Is there a shorter/simpler solution than the one presented below that I made some months ago? It seems rather ‘lengthy’.
Solution
Let the angles be $\alpha$ and $\beta$.
We have
$$
\left\{
\begin{aligned}
\alpha+\beta&=135°,\\
\tan(\alpha)+\tan(\beta)&=5.
\end{aligned}
\right.
$$
Since
$$
\tan(x)+\tan(y)
=\frac{\sin(x)}{\cos(x)}+\frac{\sin(y)}{\cos(y)}
=\frac{\sin(x)\cos(y)+\cos(x)\sin(y)}{\cos(x)\cos(y)}
=\frac{\sin(x+y)}{\cos(x)\cos(y)}
$$
we have
$$
5
=\tan(\alpha)+\tan(\beta)
=\frac{\sin(\alpha+\beta)}{\cos(\alpha)\cos(\beta)}
=\frac{\sin(135°)}{\cos(\alpha)\cos(\beta)}
=\frac{\frac{1}{\sqrt{2}}}{\cos(\alpha)\cos(\beta)}
$$
which gives
$$
\cos(\alpha)\cos(\beta)=\tfrac{1}{5\sqrt{2}}.
$$
Further
$$
-\tfrac{1}{\sqrt{2}}
=\cos(135°)
=\cos(\alpha+\beta)
=\cos(\alpha)\cos(\beta)-\sin(\alpha)\sin(\beta)

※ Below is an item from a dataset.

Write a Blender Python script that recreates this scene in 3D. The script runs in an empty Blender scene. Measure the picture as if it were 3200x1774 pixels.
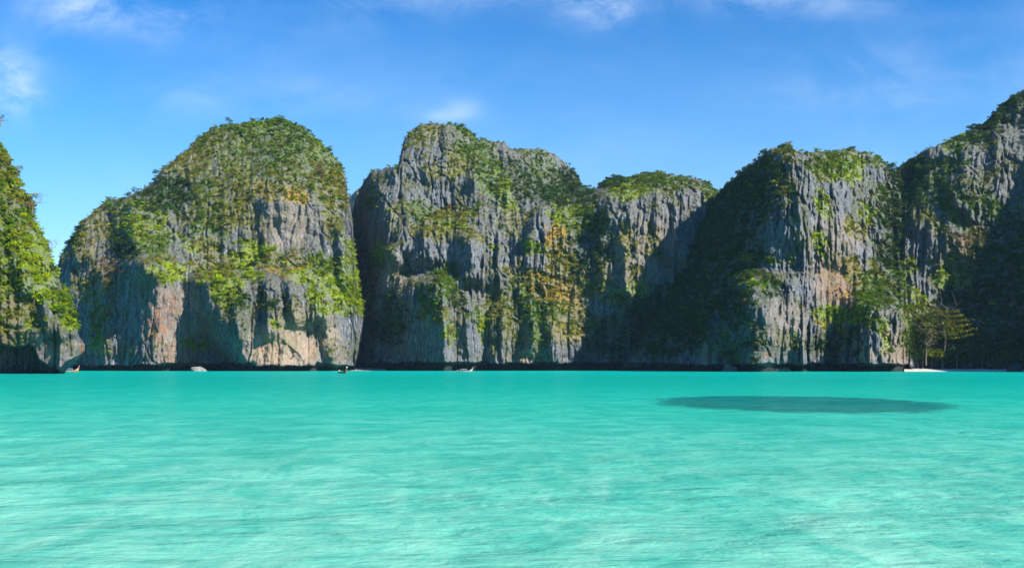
import bpy, math, random
import numpy as np
from mathutils import Vector, Matrix

random.seed(7)
rng = np.random.default_rng(11)
SC = bpy.context.scene
COL = SC.collection

# ------------------------------------------------------------------ camera
PHOTO_W, CX, HY, FPX, CAM_H = 3200.0, 1600.0, 1146.0, 2771.0, 2.5
cam_d = bpy.data.cameras.new("camera")
cam = bpy.data.objects.new("camera", cam_d)
COL.objects.link(cam)
cam.location = (0, 0, CAM_H)
cam.rotation_euler = (math.radians(90), 0, 0)
cam_d.sensor_width = 36.0
cam_d.lens = 36.0 * FPX / PHOTO_W
cam_d.shift_y = (HY - 887.0) / PHOTO_W
cam_d.clip_start = 0.1
cam_d.clip_end = 30000
SC.camera = cam

# ------------------------------------------------------------------ sun and sky
SUN_AZ, SUN_EL = math.radians(57), math.radians(35)      # azimuth: from behind the camera towards its right
SUN = Vector((math.sin(SUN_AZ) * math.cos(SUN_EL), -math.cos(SUN_AZ) * math.cos(SUN_EL), math.sin(SUN_EL)))
sd = bpy.data.lights.new("sun", 'SUN')
sd.energy = 5.0
sd.angle = math.radians(0.5)
sd.color = (1.0, 0.945, 0.85)
so = bpy.data.objects.new("sun", sd)
so.rotation_euler = SUN.to_track_quat('Z', 'Y').to_euler()
so.location = (300, -200, 400)
COL.objects.link(so)

world = bpy.data.worlds.new("World")
SC.world = world
world.use_nodes = True
SC.view_settings.view_transform = 'Standard'
SC.view_settings.look = 'None'
SC.view_settings.gamma = 1
SC.view_settings.use_curve_mapping = False
SC.view_settings.exposure = 0.93
SC.cycles.max_bounces = 8
SC.cycles.transparent_max_bounces = 8
SC.cycles.use_denoising = True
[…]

=\tfrac{1}{5\sqrt{2}}-\sin(\alpha)\sin(\beta)
$$
which gives
$$
\sin(\alpha)\sin(\beta)
=\tfrac{1}{5\sqrt{2}}+\tfrac{1}{\sqrt{2}}
=\tfrac{6}{5\sqrt{2}}.
$$
Since $\alpha+\beta=135°$ we have
\begin{align*}
\sin(\alpha)\sin(\beta)
&
=\sin(\alpha)\sin(135°-\alpha)
\\&=\sin(\alpha)\bigl(\sin(135°)\cos(\alpha)-\cos(135°)\sin(\alpha)\bigr)

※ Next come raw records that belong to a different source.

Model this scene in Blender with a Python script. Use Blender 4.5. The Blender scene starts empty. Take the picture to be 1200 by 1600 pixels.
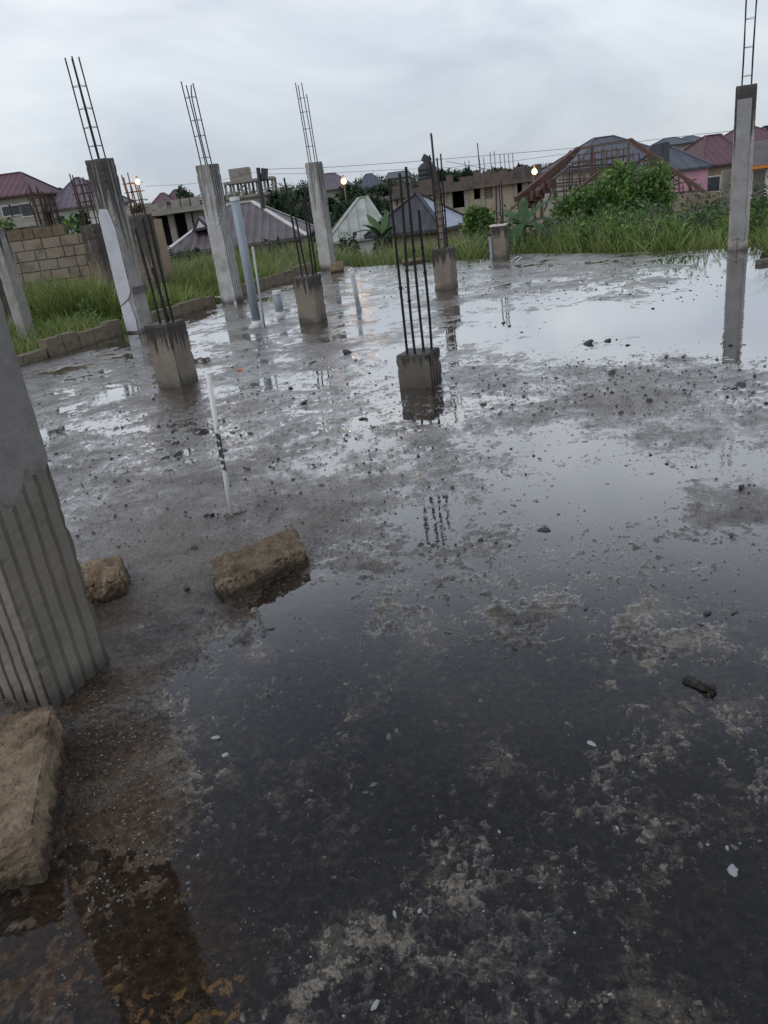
import bpy, math, random
import numpy as np
from mathutils import Vector, Matrix, noise as mnoise
R = math.radians
S = bpy.context.scene
col = S.collection

# ------------------------------------------------------------------ camera
EYE = 1.6
F = 1200.0
_up = Vector((-372, 2833, 1200)).normalized()
_f = Vector((0, 0, -1))
_Y = (_f - _up * _f.dot(_up)).normalized()
_X = _Y.cross(_up)
M3 = Matrix((_X, _Y, _up))
cd = bpy.data.cameras.new('camera')
cam = bpy.data.objects.new('camera', cd)
col.objects.link(cam)
cd.sensor_fit = 'HORIZONTAL'; cd.sensor_width = 36; cd.lens = 36.0
cd.clip_start = 0.05; cd.clip_end = 3000
cam.matrix_world = Matrix.Translation((0, 0, EYE)) @ M3.to_4x4()
S.camera = cam

# ------------------------------------------------------------------ world, sun, exposure
SUN_EL, SUN_AZ = 42, 235          # soft brightness from behind left, through full cloud
w = bpy.data.worlds.new("World"); S.world = w; w.use_nodes = True
nt = w.node_tree; nt.nodes.clear()
def N(t, ty, **k):
    n = t.nodes.new(ty)
    for a, b in k.items():
        if a.startswith('i_'): n.inputs[a[2:]].default_value = b
        else: setattr(n, a, b)
    return n
out = N(nt, 'ShaderNodeOutputWorld'); bg = N(nt, 'ShaderNodeBackground')
sky = N(nt, 'ShaderNodeTexSky', sky_type='NISHITA', sun_disc=False, sun_elevation=R(SUN_EL), sun_rotation=R(SUN_AZ))
sm = N(nt, 'ShaderNodeVectorMath', operation='SCALE'); sm.inputs['Scale'].default_value = 0.012
tc = N(nt, 'ShaderNodeTexCoord')
sep = N(nt, 'ShaderNodeSeparateXYZ')
grad = N(nt, 'ShaderNodeValToRGB')
mp = N(nt, 'ShaderNodeMapping'); mp.inputs['Scale'].default_value = (1.6, 1.6, 4.2)
cn = N(nt, 'ShaderNodeTexNoise'); cn.inputs['Scale'].default_value = 1.5; cn.inputs['Detail'].default_value = 5; cn.inputs['Roughness'].default_value = .56; cn.inputs['Distortion'].default_value = .6
cr = N(nt, 'ShaderNodeValToRGB')
e = grad.color_ramp.elements
e[0].position = 0.0; e[0].color = (.57, .61, .655, 1)
e[1].position = 1.0; e[1].color = (.56, .62, .74, 1)
for p, c in ((.06, (.60, .645, .69, 1)), (.15, (.71, .75, .79, 1)), (.25, (.78, .81, .84, 1)), (.45, (.64, .68, .75, 1)), (.65, (.50, .56, .68, 1))):
    q = e.new(p); q.color = c
e = cr.color_ramp.elements
e[0].position = .36; e[0].color = (.80, .825, .89, 1); e[1].position = .64; e[1].color = (1.16, 1.16, 1.15, 1)
mul = N(nt, 'ShaderNodeVectorMath', operation='MULTIPLY'); add = N(nt, 'ShaderNodeVectorMath', operation='ADD')
L = nt.links.new
L(tc.outputs['Generated'], sep.inputs[0]); L(sep.outputs['Z'], grad.inputs[0])
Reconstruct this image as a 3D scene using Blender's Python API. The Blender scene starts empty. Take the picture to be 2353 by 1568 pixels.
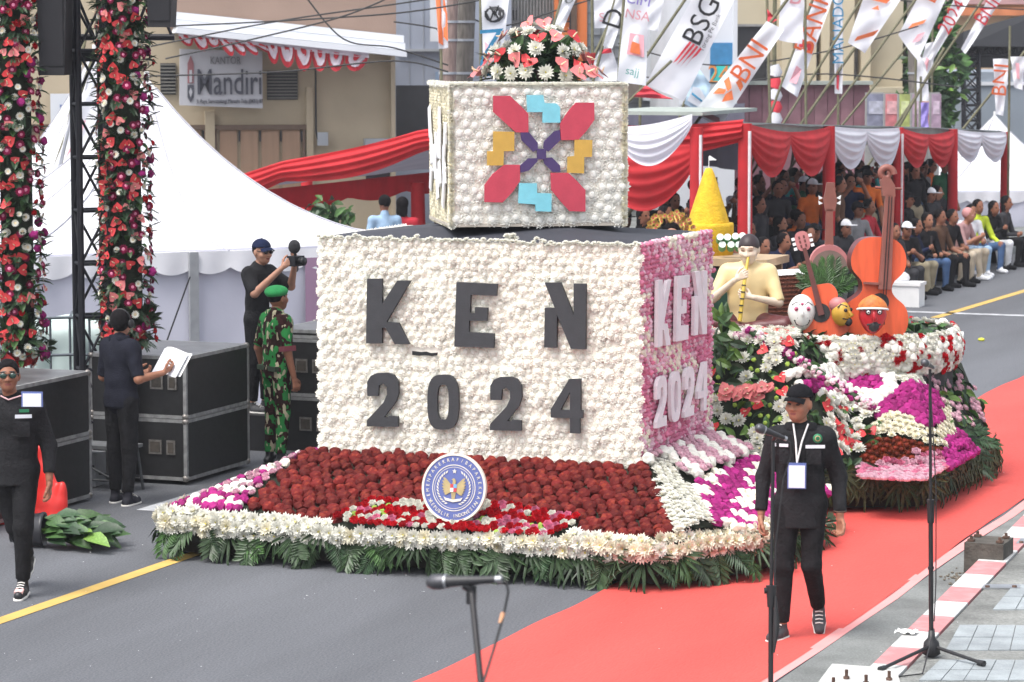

\\&=\sin(\alpha)\bigl(\tfrac{1}{\sqrt{2}}\cos(\alpha)+\tfrac{1}{\sqrt{2}}\sin(\alpha)\bigr)
\\&=\tfrac{1}{\sqrt{2}}\sin(\alpha)\bigl(\cos(\alpha)+\sin(\alpha)\bigr)
\\&=\tfrac{1}{\sqrt{2}}\bigl(\sin(\alpha)\cos(\alpha)+\sin^2(\alpha)\bigr)
\\&=\tfrac{1}{\sqrt{2}}\Bigl(\tfrac{1}{2}\sin(2\alpha)+\tfrac{1}{2}\bigl(1-\cos(2\alpha)\bigr)\Bigr)
\\&=\tfrac{1}{2\sqrt{2}}\bigl(\sin(2\alpha)+1-\cos(2\alpha)\bigr)
\end{align*}
why
\begin{gather*}
\tfrac{6}{5\sqrt{2}}=\tfrac{1}{2\sqrt{2}}\bigl(\sin(2\alpha)+1-\cos(2\alpha)\bigr)
\\\quad\Leftrightarrow\quad
\tfrac{12}{5}=\sin(2\alpha)+1-\cos(2\alpha)
\\\quad\Leftrightarrow\quad
\tfrac{7}{5}=\sin(2\alpha)-\cos(2\alpha)
\\\quad\Leftrightarrow\quad
\tfrac{7}{5}=\sqrt{2}\sin(2\alpha-\tfrac{\pi}{4})
\\\quad\Leftrightarrow\quad
\tfrac{7}{5\sqrt{2}}=\sin(2\alpha-\tfrac{\pi}{4})
\end{gather*}
which gives
\begin{gather*}
2\alpha-\tfrac{\pi}{4}=
\begin{cases}
\arcsin(\tfrac{7}{5\sqrt{2}})+n_12\pi\\
\pi-\arcsin(\tfrac{7}{5\sqrt{2}})+n_22\pi
\end{cases}
\\\quad\Leftrightarrow\quad
\alpha=
\begin{cases}
\tfrac{1}{2}\bigl(\arcsin(\tfrac{7}{5\sqrt{2}})+\tfrac{\pi}{4}+n_12\pi\bigr)\\
\tfrac{1}{2}\bigl(\pi-\arcsin(\tfrac{7}{5\sqrt{2}})+\tfrac{\pi}{4}+n_22\pi\bigr)
\end{cases}
\\\quad\Leftrightarrow\quad
\alpha=
\begin{cases}
\tfrac{1}{2}\arcsin(\tfrac{7}{5\sqrt{2}})+\tfrac{\pi}{8}+n_1\pi\\
-\tfrac{1}{2}\arcsin(\tfrac{7}{5\sqrt{2}})+\tfrac{5\pi}{8}+n_2\pi
\end{cases}
\end{gather*}
where $\beta=135°-\alpha=\frac{3\pi}{4}-\alpha$ and $n_1,n_2\in\mathbb{Z}$, and vice versa since the problem is ‘symmetrical’.
The original exam
Best Answer
Take $\tan$ of both sides of first equation, $$\tan (\alpha + \beta) = \dfrac{\tan \alpha + \tan \beta}{1-\tan \alpha \tan \beta}$$
$$\Rightarrow \tan 135 = -1 = \dfrac{5}{1-\tan \alpha \tan \beta} $$
$$\Rightarrow \tan \alpha \tan \beta=6$$
Setting $\tan \alpha = x$, $\tan \beta = y$ we get two equations : $$x+y=5 \quad xy=6$$
I believe you can easily solve from here.